In the same vein (sorry), on page 136 the authors have a graph showing that the United States, the wealthiest nation on earth, has the highest per capita energy consumption while lesser nations are less wealthy and use less energy. The authors conclude, "The more energy a nation uses, the richer it gets."
A tautology employed to catch our eye is one thing, but confounding cause with effect is quite another. Measuring energy use is already measuring wealth. Wealth and energy use are positively correlated because they are inseparable. People are poor in Bangladesh not because they don't use enough energy. They don't use enough energy because they can't afford to.
The real reason per capita energy use has increased in this country is because we have gotten wealthier. And the reason we have gotten wealthier is mostly related to globalization and free trade, to increased productivity because of technological advances, to education and science, to the greater employment of women in the workplace, and to the use of cheap labor, both from poorly paid illegal immigrants and relatively cheap outsourced labor.

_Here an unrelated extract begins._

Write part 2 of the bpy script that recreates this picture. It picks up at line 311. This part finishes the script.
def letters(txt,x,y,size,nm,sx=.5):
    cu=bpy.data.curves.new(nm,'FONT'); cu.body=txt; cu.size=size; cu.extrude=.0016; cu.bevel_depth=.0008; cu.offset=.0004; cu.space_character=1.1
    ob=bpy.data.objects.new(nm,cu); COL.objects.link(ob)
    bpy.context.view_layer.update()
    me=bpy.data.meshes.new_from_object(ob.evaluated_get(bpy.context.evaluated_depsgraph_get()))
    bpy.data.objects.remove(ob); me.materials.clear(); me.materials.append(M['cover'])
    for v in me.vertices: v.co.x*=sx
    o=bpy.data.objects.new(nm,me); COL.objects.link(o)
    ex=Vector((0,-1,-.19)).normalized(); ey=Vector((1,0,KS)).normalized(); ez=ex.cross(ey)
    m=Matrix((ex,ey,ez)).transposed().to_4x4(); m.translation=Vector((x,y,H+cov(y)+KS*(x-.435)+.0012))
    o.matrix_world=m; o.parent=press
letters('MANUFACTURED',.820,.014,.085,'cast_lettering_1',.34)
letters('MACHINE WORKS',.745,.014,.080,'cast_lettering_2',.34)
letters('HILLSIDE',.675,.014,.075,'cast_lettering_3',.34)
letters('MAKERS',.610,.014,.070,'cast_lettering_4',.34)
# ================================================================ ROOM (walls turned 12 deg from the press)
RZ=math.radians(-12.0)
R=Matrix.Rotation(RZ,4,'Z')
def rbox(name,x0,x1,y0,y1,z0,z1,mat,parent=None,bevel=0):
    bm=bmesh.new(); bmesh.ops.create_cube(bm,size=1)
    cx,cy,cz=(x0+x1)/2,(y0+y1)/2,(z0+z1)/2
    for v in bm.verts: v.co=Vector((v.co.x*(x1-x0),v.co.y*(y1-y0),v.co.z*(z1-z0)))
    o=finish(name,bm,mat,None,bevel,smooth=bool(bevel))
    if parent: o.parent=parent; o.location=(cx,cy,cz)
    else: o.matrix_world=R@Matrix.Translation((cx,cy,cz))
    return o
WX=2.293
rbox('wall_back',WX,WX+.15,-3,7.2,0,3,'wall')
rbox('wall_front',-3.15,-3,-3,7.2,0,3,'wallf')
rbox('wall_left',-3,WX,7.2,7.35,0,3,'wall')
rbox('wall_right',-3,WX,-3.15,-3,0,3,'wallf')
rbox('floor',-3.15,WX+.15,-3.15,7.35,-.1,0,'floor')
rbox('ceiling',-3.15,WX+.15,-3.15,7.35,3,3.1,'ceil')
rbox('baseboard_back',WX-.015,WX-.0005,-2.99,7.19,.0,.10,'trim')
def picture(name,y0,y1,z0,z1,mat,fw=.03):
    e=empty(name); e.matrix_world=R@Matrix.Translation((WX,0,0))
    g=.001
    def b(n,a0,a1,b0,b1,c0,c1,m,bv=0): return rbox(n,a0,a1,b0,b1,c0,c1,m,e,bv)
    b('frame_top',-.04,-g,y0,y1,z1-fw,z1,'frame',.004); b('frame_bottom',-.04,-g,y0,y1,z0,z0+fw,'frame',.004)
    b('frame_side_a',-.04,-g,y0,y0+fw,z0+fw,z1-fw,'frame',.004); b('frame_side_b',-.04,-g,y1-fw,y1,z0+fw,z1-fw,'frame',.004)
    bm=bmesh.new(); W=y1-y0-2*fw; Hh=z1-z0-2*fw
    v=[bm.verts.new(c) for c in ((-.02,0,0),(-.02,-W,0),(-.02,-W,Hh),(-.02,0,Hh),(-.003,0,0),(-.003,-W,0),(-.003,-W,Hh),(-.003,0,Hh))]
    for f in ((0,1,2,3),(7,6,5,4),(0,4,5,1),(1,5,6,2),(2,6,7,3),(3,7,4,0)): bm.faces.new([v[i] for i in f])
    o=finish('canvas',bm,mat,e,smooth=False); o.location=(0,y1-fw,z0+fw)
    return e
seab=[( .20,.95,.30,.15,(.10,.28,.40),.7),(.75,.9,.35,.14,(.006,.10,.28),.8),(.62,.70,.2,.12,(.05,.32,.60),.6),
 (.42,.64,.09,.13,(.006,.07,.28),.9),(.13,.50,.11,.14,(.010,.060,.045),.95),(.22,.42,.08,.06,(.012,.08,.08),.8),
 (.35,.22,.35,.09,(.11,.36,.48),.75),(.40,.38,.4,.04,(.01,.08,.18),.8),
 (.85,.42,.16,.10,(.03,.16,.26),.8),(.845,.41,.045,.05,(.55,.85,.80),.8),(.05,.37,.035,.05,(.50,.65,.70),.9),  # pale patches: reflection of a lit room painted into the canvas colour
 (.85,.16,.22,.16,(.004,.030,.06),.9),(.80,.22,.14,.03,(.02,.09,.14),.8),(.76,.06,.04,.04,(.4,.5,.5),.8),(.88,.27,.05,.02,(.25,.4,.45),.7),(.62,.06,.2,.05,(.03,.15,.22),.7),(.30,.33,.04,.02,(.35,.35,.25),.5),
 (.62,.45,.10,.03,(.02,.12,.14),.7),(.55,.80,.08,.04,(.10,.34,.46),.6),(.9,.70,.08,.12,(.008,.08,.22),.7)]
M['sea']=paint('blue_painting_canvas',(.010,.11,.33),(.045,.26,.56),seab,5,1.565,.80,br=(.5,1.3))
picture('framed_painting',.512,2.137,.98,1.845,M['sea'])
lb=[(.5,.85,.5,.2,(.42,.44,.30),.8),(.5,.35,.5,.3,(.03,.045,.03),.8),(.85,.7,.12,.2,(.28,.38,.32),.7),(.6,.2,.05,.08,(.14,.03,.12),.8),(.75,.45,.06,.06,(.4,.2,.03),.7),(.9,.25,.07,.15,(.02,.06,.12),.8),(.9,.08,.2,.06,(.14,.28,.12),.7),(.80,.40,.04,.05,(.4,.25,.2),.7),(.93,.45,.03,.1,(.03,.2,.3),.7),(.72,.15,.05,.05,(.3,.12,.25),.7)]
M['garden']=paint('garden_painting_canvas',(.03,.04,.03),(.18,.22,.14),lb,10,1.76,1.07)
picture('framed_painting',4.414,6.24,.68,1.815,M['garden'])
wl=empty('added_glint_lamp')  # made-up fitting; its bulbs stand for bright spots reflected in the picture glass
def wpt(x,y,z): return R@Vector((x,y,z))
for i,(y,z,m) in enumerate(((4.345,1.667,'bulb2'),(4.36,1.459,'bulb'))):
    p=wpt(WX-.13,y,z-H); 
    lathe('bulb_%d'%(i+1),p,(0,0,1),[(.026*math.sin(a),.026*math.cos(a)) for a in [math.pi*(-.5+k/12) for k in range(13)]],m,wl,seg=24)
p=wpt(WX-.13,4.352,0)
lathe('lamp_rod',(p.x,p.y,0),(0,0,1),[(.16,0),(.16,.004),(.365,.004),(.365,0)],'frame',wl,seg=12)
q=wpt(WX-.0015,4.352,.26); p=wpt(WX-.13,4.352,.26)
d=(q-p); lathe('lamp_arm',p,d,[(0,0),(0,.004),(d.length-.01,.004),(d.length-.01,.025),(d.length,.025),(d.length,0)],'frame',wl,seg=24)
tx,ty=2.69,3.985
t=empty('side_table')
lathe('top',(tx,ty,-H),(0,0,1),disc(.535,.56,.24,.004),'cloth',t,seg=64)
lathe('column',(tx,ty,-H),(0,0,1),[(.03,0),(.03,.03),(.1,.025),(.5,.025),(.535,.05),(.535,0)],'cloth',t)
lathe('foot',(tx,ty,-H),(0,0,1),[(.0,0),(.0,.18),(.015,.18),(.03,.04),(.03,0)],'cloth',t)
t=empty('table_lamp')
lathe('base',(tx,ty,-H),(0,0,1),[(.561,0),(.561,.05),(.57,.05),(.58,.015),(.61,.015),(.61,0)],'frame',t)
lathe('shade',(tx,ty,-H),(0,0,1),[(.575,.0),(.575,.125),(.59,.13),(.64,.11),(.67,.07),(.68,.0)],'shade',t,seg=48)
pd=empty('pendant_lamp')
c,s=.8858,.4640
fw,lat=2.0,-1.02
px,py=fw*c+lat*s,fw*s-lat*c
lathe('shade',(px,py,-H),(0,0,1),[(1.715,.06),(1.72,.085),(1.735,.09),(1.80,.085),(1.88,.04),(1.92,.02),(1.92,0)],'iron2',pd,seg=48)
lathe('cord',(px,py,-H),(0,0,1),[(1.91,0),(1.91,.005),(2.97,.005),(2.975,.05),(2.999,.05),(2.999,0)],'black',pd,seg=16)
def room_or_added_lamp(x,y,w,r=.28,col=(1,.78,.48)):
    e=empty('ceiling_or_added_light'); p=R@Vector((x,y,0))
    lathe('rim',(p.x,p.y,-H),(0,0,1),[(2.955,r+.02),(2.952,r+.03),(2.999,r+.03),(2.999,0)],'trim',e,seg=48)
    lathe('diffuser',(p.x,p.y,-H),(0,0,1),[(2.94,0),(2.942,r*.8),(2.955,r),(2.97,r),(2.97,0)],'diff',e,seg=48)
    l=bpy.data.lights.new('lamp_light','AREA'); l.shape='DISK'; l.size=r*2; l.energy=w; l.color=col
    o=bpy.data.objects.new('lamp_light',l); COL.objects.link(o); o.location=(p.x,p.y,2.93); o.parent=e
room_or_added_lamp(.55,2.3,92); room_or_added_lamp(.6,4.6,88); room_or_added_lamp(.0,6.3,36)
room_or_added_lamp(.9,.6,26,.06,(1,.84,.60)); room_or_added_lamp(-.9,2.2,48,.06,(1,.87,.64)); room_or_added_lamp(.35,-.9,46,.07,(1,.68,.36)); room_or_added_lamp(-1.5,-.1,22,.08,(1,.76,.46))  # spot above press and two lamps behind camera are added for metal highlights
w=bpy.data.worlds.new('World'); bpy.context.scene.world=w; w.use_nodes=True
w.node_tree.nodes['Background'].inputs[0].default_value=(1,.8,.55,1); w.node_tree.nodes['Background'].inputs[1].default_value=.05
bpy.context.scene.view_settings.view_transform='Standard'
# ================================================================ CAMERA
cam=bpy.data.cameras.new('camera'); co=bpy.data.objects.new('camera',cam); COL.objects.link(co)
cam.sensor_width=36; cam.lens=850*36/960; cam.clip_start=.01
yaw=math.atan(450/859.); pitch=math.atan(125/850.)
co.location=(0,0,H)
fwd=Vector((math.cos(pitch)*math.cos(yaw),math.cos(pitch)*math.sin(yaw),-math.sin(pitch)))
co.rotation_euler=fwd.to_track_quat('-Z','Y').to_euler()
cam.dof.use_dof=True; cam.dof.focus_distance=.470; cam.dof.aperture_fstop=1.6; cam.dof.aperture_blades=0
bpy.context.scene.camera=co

This is not to mention the exploitation of the natural resources of other countries and indirectly their cheap labor.
Another "point" Huber and Mills make is that a greater use of energy in, for example, gas-guzzling SUVs is not necessarily wasteful since more powerful engines using more fuel gain for their users time. Yes, if you go 90 miles per hour you will get where you're going sooner than if you chug along at 65--that is, unless you're on the freeway at rush hour.
There are a few slurs in the book aimed at people the authors don't think are too bright, such as greens and environmentalists. One of those slurs with the most ironic quality is the one aimed at George Orwell. After attempting to dismiss Orwell's dystopian vision in "1984," the authors write that all kinds of non-dystopian things were happening "While Orwell was typing..." (p. 135) The implication one gets is that Huber and Mills are writing, composing and edifying while George Orwell was only "typing." The irony is not so much that these two gentlemen are not in the same league as Orwell as writers and thinkers, but that Orwell's vision is upon us this very day with poverty, pollution and perpetual war, whether Huber and Mills notice it or not.
One more point about which the authors are dead on right. We won't run out of oil because as oil becomes scarce its price will no longer be competitive with other energy sources and so there will always be some crude left in the ground. QED: we won't run out of oil.
If you want to know about peak oil, read Beyond Oil (2005) by Kenneth S. Deffeyes. If you want a contretemps to the views of Huber and Mills, I recommend Brian Czech's Shoveling Fuel for a Runaway Train (2000). And if you're interested in the prospect for a hydrogen economy, The Hype about Hydrogen (2004) by Joseph J. Romm is excellent.